Data provided ▸
○ ○ ○

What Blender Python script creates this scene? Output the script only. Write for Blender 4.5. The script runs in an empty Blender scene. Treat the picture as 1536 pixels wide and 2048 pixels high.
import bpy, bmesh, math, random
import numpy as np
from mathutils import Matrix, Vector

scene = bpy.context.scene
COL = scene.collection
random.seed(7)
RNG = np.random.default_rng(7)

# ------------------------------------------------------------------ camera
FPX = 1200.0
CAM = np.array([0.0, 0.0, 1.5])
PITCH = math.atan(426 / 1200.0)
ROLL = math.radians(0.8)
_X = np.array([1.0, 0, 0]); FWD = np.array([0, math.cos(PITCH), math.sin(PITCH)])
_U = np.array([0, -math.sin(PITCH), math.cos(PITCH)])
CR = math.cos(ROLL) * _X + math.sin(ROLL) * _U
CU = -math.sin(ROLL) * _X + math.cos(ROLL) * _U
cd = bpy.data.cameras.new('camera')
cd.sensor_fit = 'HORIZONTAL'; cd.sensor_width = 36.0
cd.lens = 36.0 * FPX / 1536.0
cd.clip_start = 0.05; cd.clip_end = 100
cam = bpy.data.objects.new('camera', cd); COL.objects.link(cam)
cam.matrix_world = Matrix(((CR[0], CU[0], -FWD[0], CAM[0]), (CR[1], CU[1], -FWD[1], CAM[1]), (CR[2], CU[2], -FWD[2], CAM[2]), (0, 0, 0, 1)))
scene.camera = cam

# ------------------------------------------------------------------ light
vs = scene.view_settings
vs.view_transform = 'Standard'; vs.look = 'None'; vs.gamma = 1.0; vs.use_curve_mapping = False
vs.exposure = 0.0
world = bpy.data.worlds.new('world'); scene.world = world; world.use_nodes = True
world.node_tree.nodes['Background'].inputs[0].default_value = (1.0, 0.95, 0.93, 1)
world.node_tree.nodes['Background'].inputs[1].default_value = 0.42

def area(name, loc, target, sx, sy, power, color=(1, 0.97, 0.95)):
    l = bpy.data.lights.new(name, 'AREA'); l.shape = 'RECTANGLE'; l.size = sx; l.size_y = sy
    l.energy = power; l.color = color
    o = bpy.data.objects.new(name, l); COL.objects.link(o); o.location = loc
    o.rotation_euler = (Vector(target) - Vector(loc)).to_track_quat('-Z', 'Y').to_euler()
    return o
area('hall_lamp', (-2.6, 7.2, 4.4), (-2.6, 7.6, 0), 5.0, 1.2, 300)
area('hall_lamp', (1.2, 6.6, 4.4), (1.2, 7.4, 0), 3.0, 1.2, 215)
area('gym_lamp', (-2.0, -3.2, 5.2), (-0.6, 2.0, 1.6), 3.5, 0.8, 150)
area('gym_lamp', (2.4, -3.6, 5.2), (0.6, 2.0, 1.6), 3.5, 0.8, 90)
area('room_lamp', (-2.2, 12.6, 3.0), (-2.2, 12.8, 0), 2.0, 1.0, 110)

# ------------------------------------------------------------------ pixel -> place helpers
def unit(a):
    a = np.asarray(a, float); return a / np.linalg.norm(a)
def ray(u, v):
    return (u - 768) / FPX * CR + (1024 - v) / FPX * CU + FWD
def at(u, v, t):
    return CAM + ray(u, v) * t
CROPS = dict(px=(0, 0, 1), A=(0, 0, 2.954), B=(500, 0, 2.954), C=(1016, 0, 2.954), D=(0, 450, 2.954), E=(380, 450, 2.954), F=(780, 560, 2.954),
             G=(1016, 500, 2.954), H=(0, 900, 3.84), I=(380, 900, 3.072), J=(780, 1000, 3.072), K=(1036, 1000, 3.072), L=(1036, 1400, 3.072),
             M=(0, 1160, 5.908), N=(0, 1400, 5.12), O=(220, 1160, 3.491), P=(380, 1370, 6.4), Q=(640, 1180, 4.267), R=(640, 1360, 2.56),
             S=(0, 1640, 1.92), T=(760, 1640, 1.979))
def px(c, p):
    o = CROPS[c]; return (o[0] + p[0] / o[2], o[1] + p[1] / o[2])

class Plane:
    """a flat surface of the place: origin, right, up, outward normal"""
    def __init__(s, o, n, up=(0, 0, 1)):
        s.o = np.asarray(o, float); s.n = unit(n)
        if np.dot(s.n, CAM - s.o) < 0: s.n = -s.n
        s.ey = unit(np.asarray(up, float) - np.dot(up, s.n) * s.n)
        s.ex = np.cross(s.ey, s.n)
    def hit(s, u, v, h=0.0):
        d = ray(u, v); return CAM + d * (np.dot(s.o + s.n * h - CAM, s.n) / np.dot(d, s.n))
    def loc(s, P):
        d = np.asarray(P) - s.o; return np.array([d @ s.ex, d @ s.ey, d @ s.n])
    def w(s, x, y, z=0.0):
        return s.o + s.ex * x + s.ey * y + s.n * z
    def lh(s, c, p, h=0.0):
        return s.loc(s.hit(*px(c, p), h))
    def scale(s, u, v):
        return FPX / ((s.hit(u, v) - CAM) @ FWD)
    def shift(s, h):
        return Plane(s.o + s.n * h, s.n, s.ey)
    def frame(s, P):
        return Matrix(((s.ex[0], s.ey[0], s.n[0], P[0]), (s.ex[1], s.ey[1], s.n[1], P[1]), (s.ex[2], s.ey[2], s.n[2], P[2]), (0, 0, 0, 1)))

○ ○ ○

Print the material once more, exactly.

What Blender Python script creates this scene? Output the script only. Write for Blender 4.5. The script runs in an empty Blender scene. Treat the picture as 1536 pixels wide and 2048 pixels high.
import bpy, bmesh, math, random
import numpy as np
from mathutils import Matrix, Vector

scene = bpy.context.scene
COL = scene.collection
random.seed(7)
RNG = np.random.default_rng(7)

# ------------------------------------------------------------------ camera
FPX = 1200.0
CAM = np.array([0.0, 0.0, 1.5])
PITCH = math.atan(426 / 1200.0)
ROLL = math.radians(0.8)
_X = np.array([1.0, 0, 0]); FWD = np.array([0, math.cos(PITCH), math.sin(PITCH)])
_U = np.array([0, -math.sin(PITCH), math.cos(PITCH)])
CR = math.cos(ROLL) * _X + math.sin(ROLL) * _U
CU = -math.sin(ROLL) * _X + math.cos(ROLL) * _U
cd = bpy.data.cameras.new('camera')
cd.sensor_fit = 'HORIZONTAL'; cd.sensor_width = 36.0
cd.lens = 36.0 * FPX / 1536.0
cd.clip_start = 0.05; cd.clip_end = 100
cam = bpy.data.objects.new('camera', cd); COL.objects.link(cam)
cam.matrix_world = Matrix(((CR[0], CU[0], -FWD[0], CAM[0]), (CR[1], CU[1], -FWD[1], CAM[1]), (CR[2], CU[2], -FWD[2], CAM[2]), (0, 0, 0, 1)))
scene.camera = cam

# ------------------------------------------------------------------ light
vs = scene.view_settings
vs.view_transform = 'Standard'; vs.look = 'None'; vs.gamma = 1.0; vs.use_curve_mapping = False
vs.exposure = 0.0
world = bpy.data.worlds.new('world'); scene.world = world; world.use_nodes = True
world.node_tree.nodes['Background'].inputs[0].default_value = (1.0, 0.95, 0.93, 1)
world.node_tree.nodes['Background'].inputs[1].default_value = 0.42

def area(name, loc, target, sx, sy, power, color=(1, 0.97, 0.95)):
    l = bpy.data.lights.new(name, 'AREA'); l.shape = 'RECTANGLE'; l.size = sx; l.size_y = sy
    l.energy = power; l.color = color
    o = bpy.data.objects.new(name, l); COL.objects.link(o); o.location = loc
    o.rotation_euler = (Vector(target) - Vector(loc)).to_track_quat('-Z', 'Y').to_euler()
    return o
area('hall_lamp', (-2.6, 7.2, 4.4), (-2.6, 7.6, 0), 5.0, 1.2, 300)
area('hall_lamp', (1.2, 6.6, 4.4), (1.2, 7.4, 0), 3.0, 1.2, 215)
area('gym_lamp', (-2.0, -3.2, 5.2), (-0.6, 2.0, 1.6), 3.5, 0.8, 150)
area('gym_lamp', (2.4, -3.6, 5.2), (0.6, 2.0, 1.6), 3.5, 0.8, 90)
area('room_lamp', (-2.2, 12.6, 3.0), (-2.2, 12.8, 0), 2.0, 1.0, 110)

# ------------------------------------------------------------------ pixel -> place helpers
def unit(a):
    a = np.asarray(a, float); return a / np.linalg.norm(a)
def ray(u, v):
    return (u - 768) / FPX * CR + (1024 - v) / FPX * CU + FWD
def at(u, v, t):
    return CAM + ray(u, v) * t
CROPS = dict(px=(0, 0, 1), A=(0, 0, 2.954), B=(500, 0, 2.954), C=(1016, 0, 2.954), D=(0, 450, 2.954), E=(380, 450, 2.954), F=(780, 560, 2.954),
             G=(1016, 500, 2.954), H=(0, 900, 3.84), I=(380, 900, 3.072), J=(780, 1000, 3.072), K=(1036, 1000, 3.072), L=(1036, 1400, 3.072),
             M=(0, 1160, 5.908), N=(0, 1400, 5.12), O=(220, 1160, 3.491), P=(380, 1370, 6.4), Q=(640, 1180, 4.267), R=(640, 1360, 2.56),
             S=(0, 1640, 1.92), T=(760, 1640, 1.979))
def px(c, p):
    o = CROPS[c]; return (o[0] + p[0] / o[2], o[1] + p[1] / o[2])

class Plane:
    """a flat surface of the place: origin, right, up, outward normal"""
    def __init__(s, o, n, up=(0, 0, 1)):
        s.o = np.asarray(o, float); s.n = unit(n)
        if np.dot(s.n, CAM - s.o) < 0: s.n = -s.n
        s.ey = unit(np.asarray(up, float) - np.dot(up, s.n) * s.n)
        s.ex = np.cross(s.ey, s.n)
    def hit(s, u, v, h=0.0):
        d = ray(u, v); return CAM + d * (np.dot(s.o + s.n * h - CAM, s.n) / np.dot(d, s.n))
    def loc(s, P):
        d = np.asarray(P) - s.o; return np.array([d @ s.ex, d @ s.ey, d @ s.n])
    def w(s, x, y, z=0.0):
        return s.o + s.ex * x + s.ey * y + s.n * z
    def lh(s, c, p, h=0.0):
        return s.loc(s.hit(*px(c, p), h))
    def scale(s, u, v):
        return FPX / ((s.hit(u, v) - CAM) @ FWD)
    def shift(s, h):
        return Plane(s.o + s.n * h, s.n, s.ey)
    def frame(s, P):
        return Matrix(((s.ex[0], s.ey[0], s.n[0], P[0]), (s.ex[1], s.ey[1], s.n[1], P[1]), (s.ex[2], s.ey[2], s.n[2], P[2]), (0, 0, 0, 1)))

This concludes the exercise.